I was surprised that Heat and Flamme Rouge were missing, then realized they are considered rather light weight. Also noticed Stephenson’s Rocket was missing, which lalunaverde has on his list, but then saw it is only rated 6.9 on BGG.
This also reminds me I should probably sell, trade, or give away my original copy of Everdell. Though occasionally it’s been easier to just pull it out and play the base game rather than pull out the massive Complete Collection.
I find it quite interesting what the same filter parameters (or mostly the same) are telling us about each of our collections and how they compare.
In @RogerBW’s case I’d say, it would probably be more interesting to widen the complexity filter especially at the lower end. This filter currently selects for mid-weight. What happens when we move complexity up or down by one? Are we still getting euro-ish games? Or does it overlap with epic and quick-teach/filler games too much.
At midweight however… the result is decidedly euro-ish for a lot of our collections I would say. Which is interesting… I suppose @Acacia had a theory that something like this might emerge when we took out all the other categories of games. Did you have a filter like this in mind? Did I forget anything?
This is more about grouping games by audience or mood. If you want a well rounded collection, not everyone needs a tile laying game, a worker placement game, a trick taking game … those are mechanics. And if you want a museum or a gaming curriculum, you should experience each. But there’s nothing magic to individual mechanics.
If you do want a well rounded collection, though, I would say you need short games, long games, games for two, games for more, some for newcomers, some for veterans, some that make you laugh and some that make your brain burn.

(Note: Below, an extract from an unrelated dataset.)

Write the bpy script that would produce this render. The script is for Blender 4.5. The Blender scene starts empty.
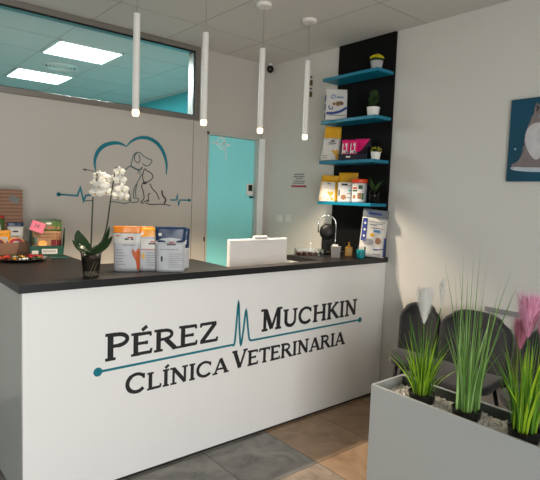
import bpy, bmesh, math, random
from mathutils import Vector, Matrix, noise
random.seed(7)
C = bpy.context.scene.collection
PI = math.pi
# ------------------------------------------------------------------ camera
YAW, PITCH, ROLL, FOC = 0.69719, -0.08299, 0.03627, 508.08
CAM = Vector((0, 0, 1.5))
_f = Vector((math.sin(YAW)*math.cos(PITCH), math.cos(YAW)*math.cos(PITCH), math.sin(PITCH)))
_r = Vector((math.cos(YAW), -math.sin(YAW), 0)); _u = _r.cross(_f)
CR = math.cos(ROLL)*_r + math.sin(ROLL)*_u
CU = -math.sin(ROLL)*_r + math.cos(ROLL)*_u
CF = _f
cam = bpy.data.cameras.new('camera'); cam.sensor_width = 36; cam.sensor_fit = 'HORIZONTAL'
cam.lens = FOC/540*36; cam.clip_start = 0.02
co = bpy.data.objects.new('camera', cam); C.objects.link(co)
mw = Matrix(((CR.x, CU.x, -CF.x, 0), (CR.y, CU.y, -CF.y, 0), (CR.z, CU.z, -CF.z, 1.5), (0, 0, 0, 1)))
co.matrix_world = mw
bpy.context.scene.camera = co

def hit(axis, val, px, py):
    """point of a world plane seen at a measured place of the photograph"""
    d = CF*FOC + CR*(px-270) - CU*(py-240)
    return CAM + d*((val-CAM[axis])/d[axis])
YA, XB, YC, ZC, HT = 3.9025, 3.2028, 2.4149, 2.7726, 1.077
def onA(px, py): return hit(1, YA, px, py)
def atd(px, py, depth):
    d = CF*FOC + CR*(px-270) - CU*(py-240)
    return CAM + d*(depth/FOC)

# ------------------------------------------------------------------ materials
def mat(name, col, rough=0.6, metal=0.0, noise_s=None, noise_a=0.06, bump=0.0, bump_s=60, trans=0.0, emit=None, es=0, spec=0.5, sheen=0, alpha=1, coat=0):
    m = bpy.data.materials.new(name); m.use_nodes = True
    nt = m.node_tree; b = nt.nodes['Principled BSDF']
    b.inputs['Base Color'].default_value = (*col, 1); b.inputs['Roughness'].default_value = rough
    b.inputs['Metallic'].default_value = metal; b.inputs['Specular IOR Level'].default_value = spec
    b.inputs['Transmission Weight'].default_value = trans; b.inputs['Alpha'].default_value = alpha
    b.inputs['Sheen Weight'].default_value = sheen; b.inputs['Coat Weight'].default_value = coat
    if emit: b.inputs['Emission Color'].default_value = (*emit, 1); b.inputs['Emission Strength'].default_value = es
    tc = nt.nodes.new('ShaderNodeTexCoord')
    nz = nt.nodes.new('ShaderNodeTexNoise'); nz.inputs['Scale'].default_value = noise_s or 8; nz.inputs['Detail'].default_value = 3
    nt.links.new(tc.outputs['Object'], nz.inputs['Vector'])
    mx = nt.nodes.new('ShaderNodeMix'); mx.data_type = 'RGBA'
    mx.inputs[6].default_value = (*[c*(1-noise_a) for c in col], 1); mx.inputs[7].default_value = (*[min(1, c*(1+noise_a)) for c in col], 1)
    nt.links.new(nz.outputs['Fac'], mx.inputs[0]); nt.links.new(mx.outputs[2], b.inputs['Base Color'])
    if bump:
        n2 = nt.nodes.new('ShaderNodeTexNoise'); n2.inputs['Scale'].default_value = bump_s; nt.links.new(tc.outputs['Object'], n2.inputs['Vector'])
        bp = nt.nodes.new('ShaderNodeBump'); bp.inputs['Strength'].default_value = bump; bp.inputs['Distance'].default_value = 0.01
        nt.links.new(n2.outputs['Fac'], bp.inputs['Height']); nt.links.new(bp.outputs['Normal'], b.inputs['Normal'])
    return m
def s(r, g, b):
    f = lambda c: (c/255/12.92) if c/255 <= .04045 else ((c/255+.055)/1.055)**2.4
    return (f(r), f(g), f(b))
M = {}
M['wall'] = mat('wall_paint', s(214, 212, 207), .75, noise_s=2, noise_a=.015, bump=.05, bump_s=200)
M['ceil'] = mat('ceiling_tile', s(205, 203, 199), .9, noise_s=3, noise_a=.02)
M['ceil_gap'] = mat('ceiling_joint', s(150, 147, 142), .9)
M['panel'] = mat('white_laminate', s(244, 244, 243), .35, noise_s=3, noise_a=.01)
M['side'] = mat('side_laminate_shaded', s(205, 212, 210), .25, noise_s=3, noise_a=.01)  # white laminate greyed for the dim room this side reflects
M['toe'] = mat('dark_toe_kick', s(35, 34, 33), .6)
M['alu'] = mat('brushed_aluminium', s(150, 146, 140), .35, metal=.7, noise_s=20)
M['alu_l'] = mat('satin_aluminium', s(205, 203, 198), .4, metal=.3, noise_s=20)
M['gasket'] = mat('black_gasket', s(12, 12, 12), .5)
M['tealdoor'] = mat('teal_door_film', s(150, 246, 252), .35, noise_s=1.5, noise_a=.04)
M['tealwall'] = mat('teal_wall_paint', s(80, 190, 200), .7)
M['white'] = mat('white_plastic', s(235, 233, 228), .4)
M['offwhite'] = mat('off_white', s(225, 222, 215), .5)
M['black'] = mat('black_plastic', s(14, 14, 15), .45, spec=.3)
M['blackm'] = mat('black_matt_board', s(10, 10, 11), .75, noise_s=6, noise_a=.1, spec=.2)
M['tealshelf'] = mat('teal_lacquer', s(0, 118, 148), .35, noise_s=5, noise_a=.04)
M['tealink'] = mat('teal_vinyl', s(0, 122, 140), .4)
M['ink'] = mat('charcoal_vinyl', s(34, 36, 40), .4)
M['dogink'] = mat('slate_vinyl', s(88, 108, 112), .5)
M['catink'] = mat('dark_grey_vinyl', s(62, 58, 60), .5)
M['orchidw'] = mat('orchid_petal', s(248, 246, 240), .6, noise_s=30, noise_a=.03)
M['yellow'] = mat('orchid_lip', s(205, 175, 85), .5)
M['leafd'] = mat('dark_leaf', s(30, 58, 24), .35, noise_s=25, noise_a=.3)
M['stem'] = mat('dark_stem', s(40, 48, 28), .5, noise_s=40, noise_a=.3)
M['bark'] = mat('bark_chips', s(42, 32, 26), .9, noise_s=60, noise_a=.7, bump=.8, bump_s=90)
M['chrome'] = mat('chrome', s(220, 220, 220), .12, metal=1)
M['planter'] = mat('grey_planter', s(172, 176, 177), .45, noise_s=2, noise_a=.01)
M['planter_in'] = mat('planter_liner', s(120, 128, 124), .6)
M['gravel'] = mat('gravel', s(196, 192, 184), .9, noise_s=70, noise_a=.45, bump=.6, bump_s=80)
M['blackpot'] = mat('black_pot', s(14, 14, 14), .5)
M['chair'] = mat('charcoal_fabric', s(42, 42, 45), .9, noise_s=60, noise_a=.12, bump=.1, bump_s=300, sheen=.3)
M['chairleg'] = mat('chair_leg_metal', s(30, 30, 30), .4, metal=.5)
M['rail'] = mat('grey_rail', s(140, 140, 142), .5)
M['monitor'] = mat('light_grey_casing', s(226, 222, 220), .4, noise_s=5, noise_a=.01)
M['screen'] = mat('dark_screen', s(15, 16, 18), .15)
M['desk'] = mat('desk_board', s(180, 178, 172), .5)
M['wood'] = mat('brown_board', s(140, 102, 78), .7, noise_s=12, noise_a=.15)
M['kraft'] = mat('kraft', s(160, 120, 84), .7, noise_s=30, noise_a=.25)
M['red'] = mat('red', s(185, 30, 32), .45)
M['wine'] = mat('wine_red', s(105, 20, 32), .5)
M['pinknote'] = mat('pink_paper', s(238, 128, 150), .8)
M['greenbox'] = mat('green_carton', s(8, 72, 54), .5)
M['leafgreen'] = mat('leafy_green_print', s(70, 100, 38), .5, noise_s=40, noise_a=.6)
M['orange'] = mat('orange_film', s(246, 140, 20), .3, noise_s=20, noise_a=.08)
M['orangeb'] = mat('amber_film', s(250, 165, 25), .3, noise_s=20, noise_a=.08)
M['navy'] = mat('navy_film', s(20, 52, 88), .28, noise_s=20, noise_a=.1)
M['silver'] = mat('silver_film', s(188, 191, 195), .5, metal=0, noise_s=18, noise_a=.14, bump=.35, bump_s=25)
M['paperw'] = mat('white_film', s(206, 204, 199), .4, noise_s=15, noise_a=.03, bump=.2, bump_s=20)
M['greyink'] = mat('grey_print', s(140, 140, 145), .6)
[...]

So I think I initially thought in terms of Quickteach-light-medium-heavy-epic, with breakouts for two player since that is often walled off from 3+ (depending on the game, some privileged few do scale great). And then I saw some subsections that were worth labeling.
Also, I’ve admittedly had the benefit of foresight in all of this. If you call Libertalia and The Crew social games (because the primarily rely on interpersonal communication or interactive chaos and schadenfreude) and call El Grande and The Wolves skirmish games (because you’re fighting over territory and knocking each other’s pieces around) then you end up with a pretty homogenous group for this light-medium-heavy set. Hard to articulate, but easy to feel homogeneity.
If you’re stricter where social means Wavelength and skirmish means Risk, this last bucket can be a bit large and hodgepodgey.